Andrew Getty's L.A. Mansion Sells for $6.1M, but the Story's Not Over

  • Dining room

    Dining room

  • Grand living room

    Grand living room

  • Pool with a view

    Pool with a view

With the $6.1 million sale of this classic Spanish Revival villa, a chapter in the story of the infamous Hollywood Hills home is now complete. The party house where the late Andrew R. Getty, one of several heirs to the John Paul Getty oil fortune, lived, loved, and died sold on July 21. But the full story of his former estate is far from over -- a legal battle is underway over the proceeds of the multimillion-dollar sale.

Let's go back to the home's not-so-humble beginnings. It was designed in the 1920s by popular architect John L. DeLario, on a hilltop with impressive views of the San Fernando Valley, which was bucolic at the time. The home's second owner was composer and musician Miklos Rozsa, who won Oscars for his scores for "Spellbound," "A Double Life," and "Ben-Hur."

The prolific film composer owned the property for about 50 years before Getty purchased it from his estate for $990,000 in 1996, according to public records. The home has eight bedrooms and six bathrooms in 4,712 square feet of luxurious space.

Getty must have been attracted to the original leaded glass, tile work on the floors and in the bathrooms, wood-beamed ceilings, herringbone wood flooring, and arched doors and windows. Also attractive are the paneled library, a wine vault, a safe room, and a secret tunnel built with Prohibition in mind.

With a kidney-shaped pool with a view, two-story cabana, and bar area, the outside offers even more to love. The home's location -- on one of the biggest lots in the area, measuring 7 hilly acres -- made it irresistible to a wealthy heir.

Unfortunately, in the almost 18 years that Getty lived there, he didn't do much in terms of preservation or restoration. The place was in abject disrepair when Getty was found dead in the home. He died of a gastrointestinal hemorrhage exacerbated by a meth overdose, according to the Los Angeles County Coroner's report. Getty was 47.

Having lived beyond his means and his multimillion-dollar trust fund, he was deeply in debt -- mostly to his family.

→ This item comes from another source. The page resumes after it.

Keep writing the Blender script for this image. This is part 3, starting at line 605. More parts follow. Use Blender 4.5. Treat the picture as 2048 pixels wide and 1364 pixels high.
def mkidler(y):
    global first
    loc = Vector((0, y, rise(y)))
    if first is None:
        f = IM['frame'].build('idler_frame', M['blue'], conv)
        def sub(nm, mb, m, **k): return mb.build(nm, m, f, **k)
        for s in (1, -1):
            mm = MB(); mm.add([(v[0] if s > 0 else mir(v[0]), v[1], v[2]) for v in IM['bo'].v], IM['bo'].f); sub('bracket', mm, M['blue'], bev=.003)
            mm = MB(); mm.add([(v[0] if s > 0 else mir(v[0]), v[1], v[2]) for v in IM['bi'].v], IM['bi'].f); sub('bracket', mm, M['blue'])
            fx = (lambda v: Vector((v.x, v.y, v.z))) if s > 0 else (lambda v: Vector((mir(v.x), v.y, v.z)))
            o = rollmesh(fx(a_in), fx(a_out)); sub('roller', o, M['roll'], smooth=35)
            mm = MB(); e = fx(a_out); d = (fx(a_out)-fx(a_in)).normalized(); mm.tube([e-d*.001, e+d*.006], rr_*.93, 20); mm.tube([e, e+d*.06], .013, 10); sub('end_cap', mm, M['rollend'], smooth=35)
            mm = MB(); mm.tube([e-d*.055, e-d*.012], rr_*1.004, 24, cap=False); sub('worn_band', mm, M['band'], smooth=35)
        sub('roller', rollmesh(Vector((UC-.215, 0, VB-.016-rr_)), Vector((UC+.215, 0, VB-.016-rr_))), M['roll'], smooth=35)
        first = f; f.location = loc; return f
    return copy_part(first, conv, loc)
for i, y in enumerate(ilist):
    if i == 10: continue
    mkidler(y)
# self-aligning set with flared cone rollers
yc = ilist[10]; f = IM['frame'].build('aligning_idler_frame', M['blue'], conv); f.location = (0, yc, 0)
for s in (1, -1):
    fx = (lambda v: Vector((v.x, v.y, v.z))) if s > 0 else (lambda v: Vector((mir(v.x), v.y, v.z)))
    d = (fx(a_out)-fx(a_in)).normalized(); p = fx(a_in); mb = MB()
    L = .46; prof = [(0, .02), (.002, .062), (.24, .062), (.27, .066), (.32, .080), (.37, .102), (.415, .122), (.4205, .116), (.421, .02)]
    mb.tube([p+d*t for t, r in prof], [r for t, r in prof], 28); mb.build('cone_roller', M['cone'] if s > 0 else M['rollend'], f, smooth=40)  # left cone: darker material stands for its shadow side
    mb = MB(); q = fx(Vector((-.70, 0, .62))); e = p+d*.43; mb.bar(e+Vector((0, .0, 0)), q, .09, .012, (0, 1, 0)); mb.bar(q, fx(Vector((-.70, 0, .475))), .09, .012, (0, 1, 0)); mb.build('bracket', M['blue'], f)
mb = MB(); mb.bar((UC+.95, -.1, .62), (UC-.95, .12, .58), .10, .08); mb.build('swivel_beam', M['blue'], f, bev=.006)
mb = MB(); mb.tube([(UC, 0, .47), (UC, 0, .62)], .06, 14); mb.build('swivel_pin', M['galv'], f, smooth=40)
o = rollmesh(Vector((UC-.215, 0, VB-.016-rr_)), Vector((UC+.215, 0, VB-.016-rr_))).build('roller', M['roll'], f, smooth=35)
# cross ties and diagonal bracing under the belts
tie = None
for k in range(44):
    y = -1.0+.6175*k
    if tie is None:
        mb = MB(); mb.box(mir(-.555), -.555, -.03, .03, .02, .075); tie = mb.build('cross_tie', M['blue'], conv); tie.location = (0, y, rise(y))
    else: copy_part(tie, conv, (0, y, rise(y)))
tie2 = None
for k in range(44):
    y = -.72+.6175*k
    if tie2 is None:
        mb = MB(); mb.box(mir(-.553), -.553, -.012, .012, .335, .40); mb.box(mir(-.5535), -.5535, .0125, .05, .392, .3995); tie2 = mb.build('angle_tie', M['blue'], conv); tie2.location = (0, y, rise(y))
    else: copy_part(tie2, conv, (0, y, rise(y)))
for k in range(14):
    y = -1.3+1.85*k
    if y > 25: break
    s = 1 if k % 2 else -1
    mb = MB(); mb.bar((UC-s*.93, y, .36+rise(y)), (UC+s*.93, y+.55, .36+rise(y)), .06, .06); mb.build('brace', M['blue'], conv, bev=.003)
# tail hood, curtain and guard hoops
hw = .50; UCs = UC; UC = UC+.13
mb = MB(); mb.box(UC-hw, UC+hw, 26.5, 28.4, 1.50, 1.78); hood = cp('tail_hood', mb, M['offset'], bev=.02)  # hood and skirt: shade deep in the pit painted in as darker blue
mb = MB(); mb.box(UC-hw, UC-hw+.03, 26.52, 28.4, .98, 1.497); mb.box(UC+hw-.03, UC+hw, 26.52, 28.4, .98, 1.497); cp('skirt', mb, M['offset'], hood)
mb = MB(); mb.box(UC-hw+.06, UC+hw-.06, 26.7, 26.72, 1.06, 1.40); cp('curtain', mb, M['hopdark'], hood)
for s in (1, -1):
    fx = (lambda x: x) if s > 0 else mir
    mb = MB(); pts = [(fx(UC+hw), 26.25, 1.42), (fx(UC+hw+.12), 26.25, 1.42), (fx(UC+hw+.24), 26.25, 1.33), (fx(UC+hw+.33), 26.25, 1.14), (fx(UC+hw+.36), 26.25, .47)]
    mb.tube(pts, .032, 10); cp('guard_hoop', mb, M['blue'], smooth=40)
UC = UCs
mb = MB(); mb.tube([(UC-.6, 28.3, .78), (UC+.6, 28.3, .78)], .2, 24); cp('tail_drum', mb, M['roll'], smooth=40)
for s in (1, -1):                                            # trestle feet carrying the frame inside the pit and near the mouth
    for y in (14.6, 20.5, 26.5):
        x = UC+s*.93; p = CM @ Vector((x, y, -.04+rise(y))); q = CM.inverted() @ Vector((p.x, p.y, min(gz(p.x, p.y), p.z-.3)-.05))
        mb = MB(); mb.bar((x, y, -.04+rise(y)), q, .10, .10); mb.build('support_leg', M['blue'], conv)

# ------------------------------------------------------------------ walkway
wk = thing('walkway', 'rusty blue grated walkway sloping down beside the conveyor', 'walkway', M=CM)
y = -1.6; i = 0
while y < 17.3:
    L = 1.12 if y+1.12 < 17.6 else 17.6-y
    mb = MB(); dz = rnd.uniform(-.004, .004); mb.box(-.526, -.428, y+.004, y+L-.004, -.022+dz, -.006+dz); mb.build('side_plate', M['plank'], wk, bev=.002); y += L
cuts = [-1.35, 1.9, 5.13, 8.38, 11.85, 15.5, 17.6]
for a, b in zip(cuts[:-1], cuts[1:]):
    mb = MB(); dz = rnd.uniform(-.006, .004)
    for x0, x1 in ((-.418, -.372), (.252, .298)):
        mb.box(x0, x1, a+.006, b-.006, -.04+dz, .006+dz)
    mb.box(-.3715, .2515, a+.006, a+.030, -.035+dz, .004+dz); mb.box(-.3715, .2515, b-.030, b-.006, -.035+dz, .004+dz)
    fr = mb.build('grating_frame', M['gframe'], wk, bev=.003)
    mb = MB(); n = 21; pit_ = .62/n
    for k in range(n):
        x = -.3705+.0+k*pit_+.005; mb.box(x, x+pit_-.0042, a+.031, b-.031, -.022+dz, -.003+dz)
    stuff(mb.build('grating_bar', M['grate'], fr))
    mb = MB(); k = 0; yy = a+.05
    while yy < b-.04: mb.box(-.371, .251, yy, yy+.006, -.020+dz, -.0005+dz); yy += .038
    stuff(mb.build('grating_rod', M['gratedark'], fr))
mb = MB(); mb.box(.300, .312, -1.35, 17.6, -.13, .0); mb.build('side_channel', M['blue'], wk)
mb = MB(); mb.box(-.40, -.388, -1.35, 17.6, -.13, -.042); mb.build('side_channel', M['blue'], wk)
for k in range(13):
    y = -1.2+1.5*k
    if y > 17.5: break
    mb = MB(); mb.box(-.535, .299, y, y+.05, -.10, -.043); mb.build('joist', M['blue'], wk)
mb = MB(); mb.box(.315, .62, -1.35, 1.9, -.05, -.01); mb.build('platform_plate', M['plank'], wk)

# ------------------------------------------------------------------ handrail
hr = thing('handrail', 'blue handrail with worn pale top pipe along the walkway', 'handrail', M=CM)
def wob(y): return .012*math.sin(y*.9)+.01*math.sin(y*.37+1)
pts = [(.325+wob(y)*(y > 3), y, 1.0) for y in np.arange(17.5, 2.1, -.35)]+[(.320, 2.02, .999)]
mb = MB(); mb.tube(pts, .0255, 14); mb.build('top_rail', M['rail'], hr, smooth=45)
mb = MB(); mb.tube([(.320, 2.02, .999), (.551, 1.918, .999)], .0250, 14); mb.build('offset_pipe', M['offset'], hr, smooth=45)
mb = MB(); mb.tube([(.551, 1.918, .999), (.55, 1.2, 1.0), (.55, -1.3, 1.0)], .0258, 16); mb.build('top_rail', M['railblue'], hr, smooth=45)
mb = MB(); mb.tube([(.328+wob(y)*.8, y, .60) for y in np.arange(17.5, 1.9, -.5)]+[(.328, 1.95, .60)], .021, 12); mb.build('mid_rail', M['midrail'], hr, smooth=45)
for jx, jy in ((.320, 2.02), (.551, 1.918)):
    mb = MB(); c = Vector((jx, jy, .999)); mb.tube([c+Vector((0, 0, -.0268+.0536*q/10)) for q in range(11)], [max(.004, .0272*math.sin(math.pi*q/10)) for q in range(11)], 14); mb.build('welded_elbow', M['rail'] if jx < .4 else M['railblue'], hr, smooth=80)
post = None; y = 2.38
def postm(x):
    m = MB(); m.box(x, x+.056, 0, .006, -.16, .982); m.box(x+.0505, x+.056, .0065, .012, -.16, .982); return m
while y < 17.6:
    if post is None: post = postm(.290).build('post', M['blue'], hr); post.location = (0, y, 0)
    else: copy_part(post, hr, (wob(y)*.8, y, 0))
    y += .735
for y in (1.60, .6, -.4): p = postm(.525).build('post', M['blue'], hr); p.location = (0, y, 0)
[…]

His body was discovered by an ex-girlfriend against whom he'd recently taken out a restraining order, People magazine reported.

Getty's estate spent more than a year preparing the property for sale, sorting through his belongings and cleaning, painting, and restoring (to an extent) the home. Some of the expensive furniture and artwork in the house might have been on loan from his family, and this is where things get tricky.

Getty had a will, lodged in Los Angeles County probate court, naming another ex-girlfriend as his sole heir. If he had died without a will, his estate would have automatically reverted back to his parents. As it is, the ex-girlfriend has a claim to the proceeds from the sale of the home and its contents.

But Getty's father, Gordon Getty, the son of John Paul Getty, claims his son owes the family millions. TMZ correctly reports that Gordon Getty has filed a $14.1 million lawsuit against the estate. The proceeds from this $6.1 million home sale hardly begin to cover that amount.

Time, and the legal system, will tell whether the Getty family or the ex-girlfriend will prevail. Meanwhile, the new owners who bought the home through a trust can enjoy a valuable, massive estate. While it needs some work and comes with a bit of baggage, it has quite a backstory.